The bleeding of East Texas industrial and manufacturing jobs continued Monday with the announcement that 300 jobs with CB&I would be eliminated this year in Tyler, taking away almost half of the company’s local work force.

The jobs at CB&I’s two fabrication operations will be gone by year’s end, with those employees either losing their jobs or transferring to the company’s Beaumont operations, Woodlands-based spokeswoman Jan Sieving said.

“Because of the volatility of the economy, we are taking the steps to improve efficiency and be more competitive in the current market,” Ms. Sieving said. “Some (of the Tyler) people will be offered jobs. Not all 300 jobs will be moved.”

Industrial fabrication operations are being consolidated in Beaumont due to its proximity to the Gulf of Mexico and ongoing projects in the region, Ms. Sieving said.

“That has deep-water capabilities and the capacity to construct large modules,” Ms. Sieving said, adding that “modules” are chunks of an industrial expansion built at CB&I operations before being moved out to the project site.

The shutdown will not affect the company’s Tyler engineering center, which employs 360, Sieving said.

The 300 lost jobs add to the more than 2,000 industrial and manufacturing positions jettisoned in the past year in the Tyler area.

In January, Trinity Industries in Longview announced that it was cutting almost 300 workers.

The Goodyear plant’s recent closing in Tyler eliminated about 900 jobs. Tyler Pipe, Carrier and Trane in Tyler followed, announcing hundreds of job cuts.

In Longview, the industrial community took a double hit in December with the news that the Dana Corp. plant would lay off up to 250 workers, while Eastman Chemical Co., which has a Longview plant, would be cutting contractors.

“It’s very bad news for the Tyler economy,” Tom Mullins, president and CEO of the Tyler Economic Development Corp., said of the CB&I announcement. “When you consider the 2,000 job cuts we had last year, losing another 300 manufacturing jobs is not good for our local economy.

“Those are very high-paying jobs, and they make a big impact on the economy.
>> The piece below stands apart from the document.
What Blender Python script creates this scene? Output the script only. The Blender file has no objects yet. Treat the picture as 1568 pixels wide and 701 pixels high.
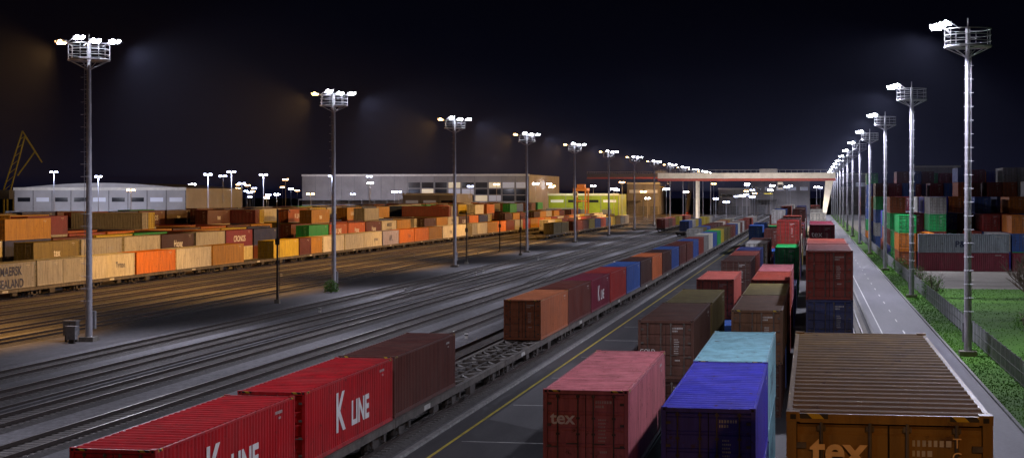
import bpy, math, random
from mathutils import Vector
random.seed(7)
S=bpy.context.scene
S.view_settings.view_transform='Standard'; S.view_settings.look='None'; S.view_settings.exposure=0
COL=S.collection
CAMH=10.7
# ---------------------------------------------------------------- materials
def newmat(name):
    m=bpy.data.materials.new(name); m.use_nodes=True
    nt=m.node_tree; b=nt.nodes['Principled BSDF']
    return m,nt,b
def N(nt,t,**k):
    n=nt.nodes.new(t)
    for a,v in k.items(): setattr(n,a,v)
    return n
def mapping(nt,coord='Object',scale=(1,1,1)):
    tc=N(nt,'ShaderNodeTexCoord'); mp=N(nt,'ShaderNodeMapping'); mp.inputs['Scale'].default_value=scale
    nt.links.new(tc.outputs[coord],mp.inputs['Vector']); return mp.outputs[0]
def noise(nt,vec,scale,detail=5,rough=.6):
    n=N(nt,'ShaderNodeTexNoise'); n.inputs['Scale'].default_value=scale; n.inputs['Detail'].default_value=detail; n.inputs['Roughness'].default_value=rough
    nt.links.new(vec,n.inputs['Vector']); return n.outputs['Fac']
def ramp(nt,fac,stops):
    r=N(nt,'ShaderNodeValToRGB'); e=r.color_ramp.elements
    while len(e)<len(stops): e.new(.5)
    for el,(p,c) in zip(e,stops):
        el.position=p; el.color=(c[0],c[1],c[2],1)
    nt.links.new(fac,r.inputs[0]); return r.outputs[0]
def mix(nt,a,b,f,mode='MIX'):
    m=N(nt,'ShaderNodeMix',data_type='RGBA',blend_type=mode)
    for sock,v in ((m.inputs[6],a),(m.inputs[7],b),(m.inputs[0],f)):
        if hasattr(v,'links'): nt.links.new(v,sock)
        elif isinstance(v,(tuple,list)): sock.default_value=(v[0],v[1],v[2],1)
        else: sock.default_value=v
    return m.outputs[2]
def bump(nt,b,h,strength=.3,dist=.05):
    n=N(nt,'ShaderNodeBump'); n.inputs['Strength'].default_value=strength; n.inputs['Distance'].default_value=dist
    nt.links.new(h,n.inputs['Height']); nt.links.new(n.outputs[0],b.inputs['Normal'])
def simple(name,col,rough=.6,metal=0,var=.35,scale=3,coord='Object'):
    m,nt,b=newmat(name); v=mapping(nt,coord)
    n=noise(nt,v,scale)
    c=ramp(nt,n,[(.3,tuple(x*(1-var) for x in col)),(.7,tuple(min(1,x*(1+var)) for x in col))])
    nt.links.new(c,b.inputs['Base Color']); b.inputs['Roughness'].default_value=rough; b.inputs['Metallic'].default_value=metal
    return m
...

I think manufacturing for a while is really going to struggle in this economy.”

Mullins said it is understandable why CB&I would want easy access to deep water, with fabricated units more easily moved by ships than trucks. While bleak times have hit manufacturing, there are bright nonmanufacturing prospects looming on Tyler’s horizon, he said.
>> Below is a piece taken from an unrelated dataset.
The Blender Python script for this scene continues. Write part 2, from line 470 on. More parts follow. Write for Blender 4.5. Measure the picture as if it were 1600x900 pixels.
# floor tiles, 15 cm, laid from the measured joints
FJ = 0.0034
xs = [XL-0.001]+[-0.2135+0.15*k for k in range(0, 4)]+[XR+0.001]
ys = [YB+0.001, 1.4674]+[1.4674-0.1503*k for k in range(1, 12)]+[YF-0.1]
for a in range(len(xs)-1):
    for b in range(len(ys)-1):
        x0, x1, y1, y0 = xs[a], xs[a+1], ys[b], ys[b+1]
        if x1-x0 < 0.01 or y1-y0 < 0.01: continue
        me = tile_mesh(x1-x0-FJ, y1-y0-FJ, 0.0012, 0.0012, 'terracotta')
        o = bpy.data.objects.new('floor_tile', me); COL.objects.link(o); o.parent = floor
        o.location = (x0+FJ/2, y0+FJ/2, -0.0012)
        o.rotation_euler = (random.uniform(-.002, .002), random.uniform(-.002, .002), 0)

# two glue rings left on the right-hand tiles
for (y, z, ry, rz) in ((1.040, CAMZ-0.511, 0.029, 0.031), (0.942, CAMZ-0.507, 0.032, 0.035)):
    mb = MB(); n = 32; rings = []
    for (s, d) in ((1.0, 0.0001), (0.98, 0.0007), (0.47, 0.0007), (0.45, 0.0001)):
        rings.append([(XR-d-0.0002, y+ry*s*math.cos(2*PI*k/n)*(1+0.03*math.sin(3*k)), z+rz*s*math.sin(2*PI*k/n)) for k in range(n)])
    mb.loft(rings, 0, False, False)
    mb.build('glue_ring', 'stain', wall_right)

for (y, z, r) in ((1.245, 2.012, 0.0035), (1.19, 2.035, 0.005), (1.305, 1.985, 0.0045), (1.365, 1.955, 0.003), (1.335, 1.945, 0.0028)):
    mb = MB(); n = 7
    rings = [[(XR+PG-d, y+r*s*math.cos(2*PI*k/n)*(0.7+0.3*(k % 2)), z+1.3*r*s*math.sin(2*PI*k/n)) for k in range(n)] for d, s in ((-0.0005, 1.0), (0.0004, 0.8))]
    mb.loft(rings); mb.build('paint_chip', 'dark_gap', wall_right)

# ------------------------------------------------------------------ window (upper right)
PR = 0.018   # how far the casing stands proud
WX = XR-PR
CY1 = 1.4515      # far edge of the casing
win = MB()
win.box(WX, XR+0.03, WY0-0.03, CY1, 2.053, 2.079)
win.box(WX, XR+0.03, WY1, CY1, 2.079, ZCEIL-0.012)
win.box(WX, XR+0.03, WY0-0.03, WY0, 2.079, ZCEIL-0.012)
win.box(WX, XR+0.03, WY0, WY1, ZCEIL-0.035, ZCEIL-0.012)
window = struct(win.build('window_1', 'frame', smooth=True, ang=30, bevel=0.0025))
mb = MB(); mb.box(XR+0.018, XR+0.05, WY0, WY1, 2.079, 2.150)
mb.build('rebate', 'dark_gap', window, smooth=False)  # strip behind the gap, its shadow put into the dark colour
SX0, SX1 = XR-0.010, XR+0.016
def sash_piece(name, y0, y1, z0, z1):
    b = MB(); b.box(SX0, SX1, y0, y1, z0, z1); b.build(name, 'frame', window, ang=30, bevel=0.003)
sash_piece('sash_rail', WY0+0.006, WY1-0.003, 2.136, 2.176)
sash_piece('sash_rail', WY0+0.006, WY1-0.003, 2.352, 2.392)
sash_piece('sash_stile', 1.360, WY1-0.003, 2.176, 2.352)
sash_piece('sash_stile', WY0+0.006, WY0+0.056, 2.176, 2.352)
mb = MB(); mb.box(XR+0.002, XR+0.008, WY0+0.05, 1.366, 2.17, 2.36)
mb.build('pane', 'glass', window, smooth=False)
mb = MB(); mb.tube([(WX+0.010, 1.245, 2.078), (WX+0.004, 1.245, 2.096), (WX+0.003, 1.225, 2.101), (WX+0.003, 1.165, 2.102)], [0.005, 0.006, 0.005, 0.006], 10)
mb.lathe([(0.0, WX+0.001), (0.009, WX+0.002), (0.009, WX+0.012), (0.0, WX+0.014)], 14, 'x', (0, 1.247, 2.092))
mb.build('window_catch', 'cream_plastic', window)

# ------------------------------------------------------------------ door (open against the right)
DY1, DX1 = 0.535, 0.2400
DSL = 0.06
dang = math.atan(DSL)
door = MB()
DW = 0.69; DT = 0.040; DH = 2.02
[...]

“We have a variety of things that could happen this year that could add jobs back,” Mullins said.

CB&I acquired Howe-Baker International in Tyler in 2000 in a $145 million deal including cash, stock and assumed debt, according to the CB&I Web site, www.cbi.com.

The company specializes in the construction of hydrocarbon processing plants for the refining, petrochemical and natural gas industries.

In July 2006, CB&I expanded fabrication operations by acquiring the Beaumont facility. Located on 74 acres near the Port of Beaumont, CB&I’s Island Park shop can ship out modules weighing up to 2,500 tons.

In August 2006, CB&I was awarded a contract by Golden Pass LNG Terminal LLC for work on a $1 billion liquefied natural gas import terminal near Sabine Pass.

The project includes two ship-unloading berths and five LNG storage tanks, each with a capacity of 155,000 cubic meters. The project also includes a regasification system, which was set to start up this year but was postponed due to Hurricane Ike, Sieving said.

The Woodlands-based CB&I is an engineering, procurement and construction company that specializes in industries that produce, process, store and distribute natural resources. It operates about 60 locations and employs about 19,000 people worldwide.

Last month, the company reported a net income of $68.6 million for the fourth quarter of 2008, a 55 percent increase compared with fourth quarter 2007 net income of $44.2 million, according to a company news release.

Net income for all of 2008 was a loss of $21.1 million.